Saudi Aramco CEO Amin Nasser told Reuters that even if normal shipping routes are restored, global supply chains and inventories will need time to rebalance, meaning the effects of the disruption will not disappear immediately.

Despite the turbulence in global energy flows, Saudi Aramco posted strong financial results, reporting a 25% year-on-year rise in first-quarter net profit to $32.5 billion for the period ending March 31. The performance came in above analyst expectations, supported by higher crude prices and increased sales of oil, refined products, and chemicals.

Revenue rose nearly 7% to $115.49 billion, reflecting both stronger pricing and solid demand across energy markets.

The company said it has relied heavily on its East–West pipeline system, which has been operating at full capacity of about 7 million barrels per day, helping to offset reduced reliance on maritime routes through the Strait of Hormuz.

Of this capacity, around 2 million barrels per day are directed to domestic refineries on Saudi Arabia’s west coast, while the remainder is exported via alternative routes, including the Red Sea terminal at Yanbu.
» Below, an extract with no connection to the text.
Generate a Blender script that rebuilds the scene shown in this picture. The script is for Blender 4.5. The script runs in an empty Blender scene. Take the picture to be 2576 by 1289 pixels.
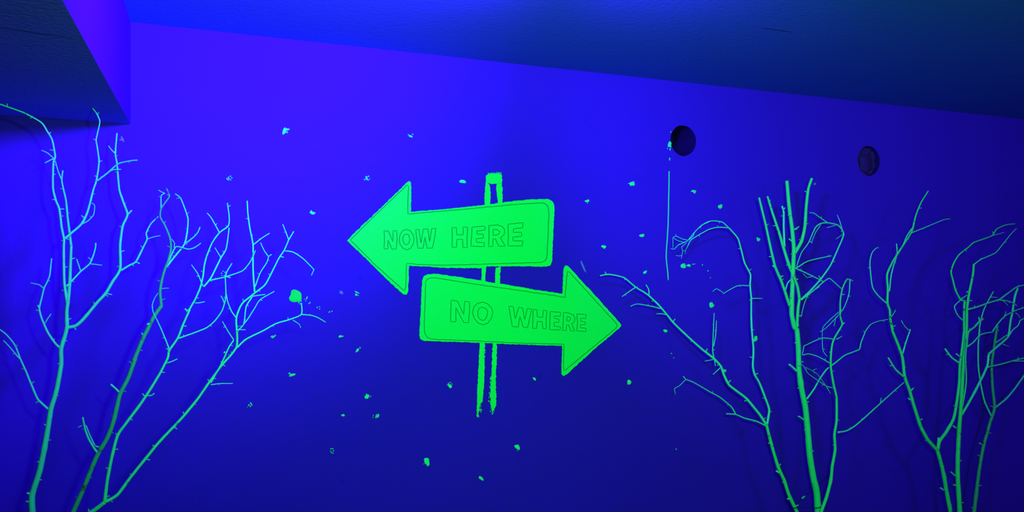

Nasser described the pipeline system as a critical safeguard during the disruption, stressing that maintaining reliable global energy supply is essential even under extreme geopolitical pressure.

The Strait of Hormuz, historically responsible for transporting about one-fifth of global oil trade, has seen significantly reduced flows due to escalating regional tensions, forcing producers to reroute exports and adjust logistics on a large scale.